Carlisle considers stormwater fee like neighboring communities

CARLISLE, Pa. (WHTM) – Stormwater fees are the talk at many local government meetings, including in Carlisle’s Borough Hall Tuesday night.

The big question is who bears the burden of costs to improve the stormwater systems? More municipalities are having that discussion as federal regulations change, but also as infrastructure ages.

In Carlisle, there are a few spots that always flood during heavy rain.

Jeff Swope, executive director of Bosler Memorial Library, pointed out the intersection of South West Street and High Street. He says water can reach knee level during some storms.

“If we get a substantial amount of water, I suspect we could see this corner closed,” Swope said of forecasted rain this week.

Road closures happen pretty often at that intersection, and it’s not a mystery why.

“Much of the borough’s stormwater infrastructure is over 100 years old,” Assistant Borough Manager Susan Armstrong said., Carlisle’s Assistant Borough Manager.

“It’s not big enough to handle it, that’s why,” Public Works director Mark Malarich said.

Consultants came up with an estimate of $1.5 million per year to improve Carlisle’s 29-mile system.

“That fully covers the total cost for operation, maintenance, and rehabilitation of the storm water system,” Malarich said.

But how to pay for it is still up for debate; higher taxes or an annual fee?

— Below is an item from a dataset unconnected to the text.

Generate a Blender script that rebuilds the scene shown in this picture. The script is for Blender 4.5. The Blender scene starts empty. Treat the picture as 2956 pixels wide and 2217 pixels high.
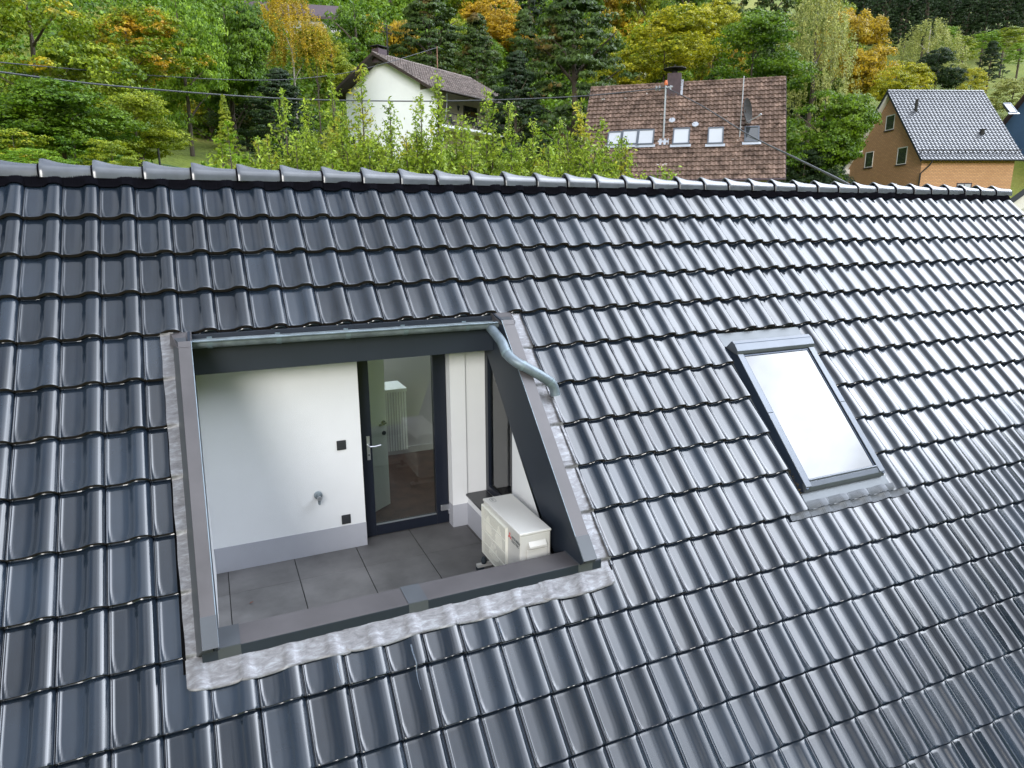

A fee ensures everyone pays their fair share each year and the fund is maintained. A tax means certain entities like a municipal building or church are exempt.

The payment debate is happening across the state as dozens of municipalities’ stormwater permits expire next year. New regulations to keep waterways free of pollution often require expensive upgrades.

Hampden Township, Highspire, and Lancaster are some of the municipalities that have already implemented stormwater fees ahead of their permit expiration.

Carlisle isn’t due for a new permit yet, but it’s just another few years, and some people don’t want to wait.

“We would love to see there not be a small pond here when it rains,” Swope said.